Half-light is that transition time when night turns into day and dawn turns into sunrise. In Lan Cao’s The Lotus and the Storm, a novel about love, war, and loss, half-light becomes a metaphor used by the author for the state in which her characters live, except that her characters never transition and are caught in between places—neither in Vietnam nor Virginia, neither fully Vietnamese nor American, neither defeated nor victorious.
With the war in Vietnam as the central event in their lives, they inhabit “half-lives” as the author calls it, and remain torn between countries, allegiances, and loves. It is exciting to read the points of view of Vietnamese characters living in Vietnam as written by a Vietnamese author. Lan Cao writes about Vietnam with an authority: she regales with details about food, flora, fauna, and the customs of its citizens. The sweep of her tale is wide and huge: it speaks not only of the war between North and South and Americans and Vietnamese, but also the war within Saigon itself, and the war inside families and between friends.
Written from the various perspectives of different members of a Vietnamese family in Saigon pre-1975 and after, the book centers on one woman, Quy, whose charms and loveliness capture the attention of all in her path. It follows her and her family from a life of privilege in the Cholon district before the fall of Saigon to a life under Communist rule when Saigon fell and the ensuing escape by boat across the open seas. The family later adopts a life in an unnamed city in Virginia and yet they live still in that half-light.
From Vietnam to Virginia, the author imbues this tale with history and poetry.

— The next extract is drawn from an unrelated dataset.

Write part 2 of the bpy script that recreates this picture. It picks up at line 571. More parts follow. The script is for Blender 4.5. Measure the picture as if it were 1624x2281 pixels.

Of the war, she writes of the Ho Chi Minh Trail and jungles “choreographed for death” and renders details of military exploits, namely battles in Hue and Saigon in 1968, with equal passion for its people and dispassion. She writes of re-education camps in Vietnam run by Communists where it didn’t matter if you were a Vietcong sympathizer because prisoners shared the same fate and among them no one had a future and yet in Malaysia among refugees, the same Vietcong sympathizer could be beaten to death by fellow Vietnamese because “now the future mattered.” Of the war in relationships, she writes of women with “a future without happiness” and men with “a happiness without a future.”
Throughout, the author weaves in a love story with Quy—in Vietnamese, this means precious—at the center. Throughout, a sense of nostalgia and sadness pervades—like the scent of frangipani the author writes of. Nostalgia and sadness follow the characters as they live and are caught in that half-light—unable to leave a past and unable to live fully in the future.